10/19/2024 — Nobel Peace Prize winner Oleksandra Matviichuk wants to ‘restart’ the international peace system

From: Atlantic Council By Katherine Walla

“People in Ukraine want peace, but peace doesn’t come when a country which was invaded [stops] fighting,” said human rights activist Oleksandra Matviichuk. “That’s not peace. That’s occupation.” 

At an Atlantic Council Front Page event on Tuesday, Matviichuk—winner of the 2022 Nobel Peace Prize and head of the Center for Civil Liberties in Ukraine—detailed what countries endure under Russian occupation, based on what Ukraine has faced: “torture, rape and forced disappearances, denial of your identity, forcible adoption of your own children, filtration camps, and mass graves,” she said.  

Matviichuk, as a coordinator of Euromaidan SOS, has joined activists and organizations across Ukraine in documenting Russian war crimes taking place during the war. She said the group has documented over eighty thousand thus far. “But that’s just the tip of the iceberg,” she said. 

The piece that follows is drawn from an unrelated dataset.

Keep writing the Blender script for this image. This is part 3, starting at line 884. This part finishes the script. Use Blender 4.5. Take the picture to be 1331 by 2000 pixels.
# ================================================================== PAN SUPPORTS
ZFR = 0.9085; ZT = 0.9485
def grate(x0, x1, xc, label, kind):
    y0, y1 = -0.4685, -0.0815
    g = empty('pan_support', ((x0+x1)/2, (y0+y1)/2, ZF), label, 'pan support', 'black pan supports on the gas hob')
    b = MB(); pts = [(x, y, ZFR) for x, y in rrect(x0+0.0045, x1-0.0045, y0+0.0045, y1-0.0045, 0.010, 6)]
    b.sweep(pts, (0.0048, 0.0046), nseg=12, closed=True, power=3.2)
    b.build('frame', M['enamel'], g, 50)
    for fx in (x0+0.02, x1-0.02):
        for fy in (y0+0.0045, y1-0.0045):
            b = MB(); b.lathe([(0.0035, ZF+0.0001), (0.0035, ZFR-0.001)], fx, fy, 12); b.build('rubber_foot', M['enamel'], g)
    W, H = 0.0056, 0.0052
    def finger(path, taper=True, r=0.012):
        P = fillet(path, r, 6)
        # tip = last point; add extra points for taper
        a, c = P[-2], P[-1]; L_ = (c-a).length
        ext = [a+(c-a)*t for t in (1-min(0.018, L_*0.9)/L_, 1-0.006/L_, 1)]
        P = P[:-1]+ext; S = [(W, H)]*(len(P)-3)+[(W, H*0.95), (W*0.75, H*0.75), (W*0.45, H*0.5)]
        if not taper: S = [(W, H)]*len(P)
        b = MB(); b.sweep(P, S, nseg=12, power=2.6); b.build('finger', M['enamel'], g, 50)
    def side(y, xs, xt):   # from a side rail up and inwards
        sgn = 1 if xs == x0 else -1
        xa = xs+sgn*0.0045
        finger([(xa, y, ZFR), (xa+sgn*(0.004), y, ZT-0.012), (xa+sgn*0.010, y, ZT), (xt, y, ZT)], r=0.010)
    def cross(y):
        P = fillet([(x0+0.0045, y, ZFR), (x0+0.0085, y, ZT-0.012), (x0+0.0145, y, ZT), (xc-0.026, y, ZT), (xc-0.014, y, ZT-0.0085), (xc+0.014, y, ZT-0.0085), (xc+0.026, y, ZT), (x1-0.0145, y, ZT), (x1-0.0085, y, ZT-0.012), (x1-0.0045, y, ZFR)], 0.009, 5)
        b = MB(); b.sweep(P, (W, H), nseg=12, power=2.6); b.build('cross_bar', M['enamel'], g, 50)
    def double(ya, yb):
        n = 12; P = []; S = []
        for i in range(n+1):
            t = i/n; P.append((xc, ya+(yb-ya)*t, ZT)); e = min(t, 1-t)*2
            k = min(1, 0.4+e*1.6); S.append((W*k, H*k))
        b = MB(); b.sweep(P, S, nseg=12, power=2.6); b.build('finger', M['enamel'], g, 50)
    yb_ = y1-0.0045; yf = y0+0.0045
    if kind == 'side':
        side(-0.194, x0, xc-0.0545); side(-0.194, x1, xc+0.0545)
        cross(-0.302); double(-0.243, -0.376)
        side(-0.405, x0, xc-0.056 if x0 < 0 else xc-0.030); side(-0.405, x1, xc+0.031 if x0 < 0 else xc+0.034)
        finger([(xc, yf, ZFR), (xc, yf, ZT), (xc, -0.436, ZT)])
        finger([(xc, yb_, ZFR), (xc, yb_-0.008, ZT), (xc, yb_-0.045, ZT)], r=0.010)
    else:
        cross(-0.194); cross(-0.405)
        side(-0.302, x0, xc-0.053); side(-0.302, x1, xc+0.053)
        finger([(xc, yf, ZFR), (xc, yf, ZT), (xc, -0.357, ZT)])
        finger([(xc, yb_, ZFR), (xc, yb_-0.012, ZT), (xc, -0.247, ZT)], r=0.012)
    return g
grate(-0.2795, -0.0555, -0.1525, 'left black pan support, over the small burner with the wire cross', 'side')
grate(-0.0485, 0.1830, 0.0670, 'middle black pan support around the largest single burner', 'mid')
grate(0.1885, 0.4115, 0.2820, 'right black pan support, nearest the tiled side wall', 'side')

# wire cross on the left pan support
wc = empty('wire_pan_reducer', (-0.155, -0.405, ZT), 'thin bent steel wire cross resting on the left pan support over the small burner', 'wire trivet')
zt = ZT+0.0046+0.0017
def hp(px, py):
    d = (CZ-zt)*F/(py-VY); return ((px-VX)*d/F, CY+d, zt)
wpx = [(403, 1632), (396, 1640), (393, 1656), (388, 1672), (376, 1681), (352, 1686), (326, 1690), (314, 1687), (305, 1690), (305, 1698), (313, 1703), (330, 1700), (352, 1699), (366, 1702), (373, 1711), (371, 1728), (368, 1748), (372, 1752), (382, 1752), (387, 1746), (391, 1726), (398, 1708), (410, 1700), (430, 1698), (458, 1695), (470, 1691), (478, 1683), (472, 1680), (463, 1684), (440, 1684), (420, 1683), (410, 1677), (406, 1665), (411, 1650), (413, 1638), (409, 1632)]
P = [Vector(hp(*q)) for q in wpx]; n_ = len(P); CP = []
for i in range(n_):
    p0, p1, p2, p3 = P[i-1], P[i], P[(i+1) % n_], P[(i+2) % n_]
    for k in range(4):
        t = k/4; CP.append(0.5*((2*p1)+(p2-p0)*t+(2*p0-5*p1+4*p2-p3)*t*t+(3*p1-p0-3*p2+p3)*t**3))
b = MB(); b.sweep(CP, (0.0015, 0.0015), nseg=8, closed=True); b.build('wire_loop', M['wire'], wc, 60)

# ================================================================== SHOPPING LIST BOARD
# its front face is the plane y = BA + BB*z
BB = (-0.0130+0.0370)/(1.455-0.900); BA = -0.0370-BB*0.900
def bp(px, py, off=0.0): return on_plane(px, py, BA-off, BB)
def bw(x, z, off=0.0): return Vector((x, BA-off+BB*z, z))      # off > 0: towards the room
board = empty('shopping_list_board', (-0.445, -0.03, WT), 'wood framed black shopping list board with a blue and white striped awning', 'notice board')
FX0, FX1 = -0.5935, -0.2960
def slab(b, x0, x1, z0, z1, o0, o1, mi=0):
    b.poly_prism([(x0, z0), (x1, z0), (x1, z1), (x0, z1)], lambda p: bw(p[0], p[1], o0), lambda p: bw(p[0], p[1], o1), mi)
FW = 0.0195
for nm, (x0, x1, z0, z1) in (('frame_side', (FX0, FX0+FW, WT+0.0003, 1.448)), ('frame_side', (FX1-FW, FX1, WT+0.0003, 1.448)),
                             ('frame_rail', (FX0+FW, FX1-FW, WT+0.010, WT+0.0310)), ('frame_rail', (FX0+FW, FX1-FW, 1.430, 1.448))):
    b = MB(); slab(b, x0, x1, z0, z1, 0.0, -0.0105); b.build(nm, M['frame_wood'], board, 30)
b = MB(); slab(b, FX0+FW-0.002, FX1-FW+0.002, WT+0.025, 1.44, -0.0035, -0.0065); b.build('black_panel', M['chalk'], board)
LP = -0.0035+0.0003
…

“There is no legitimate reason in doing such things; there is also no military necessity in it,” she added. “Russians have done these horrible things only because they could.” 

Below are more highlights from the conversation, moderated by NBC News Congressional Correspondent Julie Tsirkin. 

A new precedent

  • “Ukraine is just a tool” for Russian President Vladimir Putin to “break the world order” and to “change the rules of the game by force,” Matviichuk argued. She explained that through the war in Ukraine, Putin is trying to convince the world that human rights and freedom can’t “protect anyone” from war—and thus are “fake values.”  
  • If he succeeds, she added, “it will encourage other authoritarian leaders . . . to do the same.” She pointed out how Ukraine is being hit by Iranian drones, how China has supportedRussia’s defense industry, and how North Korea reportedly has sent both munitions and personnel to Russia. 
  • That authoritarian alliance, coupled with Russia’s “total impunity” on the world stage—after having committed crimes from Ukraine to Mali to Syria and beyond without punishment—has global consequences, Matviichuk argued. The world order is “collapsing before our eyes,” and the international peace system is outdated, she warned. “We have to restart this system.” 
  • Ukraine, she argued, could set a precedent similar to the post-World War II Nuremberg trials. “We have to establish a special tribunal on aggression now and hold Putin, [Belarusian dictator Alyaksandr Lukashenka], and other criminals accountable, and this precedent will be used for other parts of the globe in the future.” 
  • On whether the United Nations or the International Criminal Court will offer the avenues to hold Putin accountable, Matviichuk said, “I have hope, but hope is not a strategy. We need a strategy, and we need decisive action.” 

“Extraordinary” powered by “ordinary” 

  • Matviichuk commended the work of “ordinary people” in Ukraine who are doing “extraordinary things,” surviving under artillery fire, conducting rescues, and providing humanitarian aid. In other countries, “ordinary people” are hosting refugees and urging their governments to provide Ukraine with weapons, she added.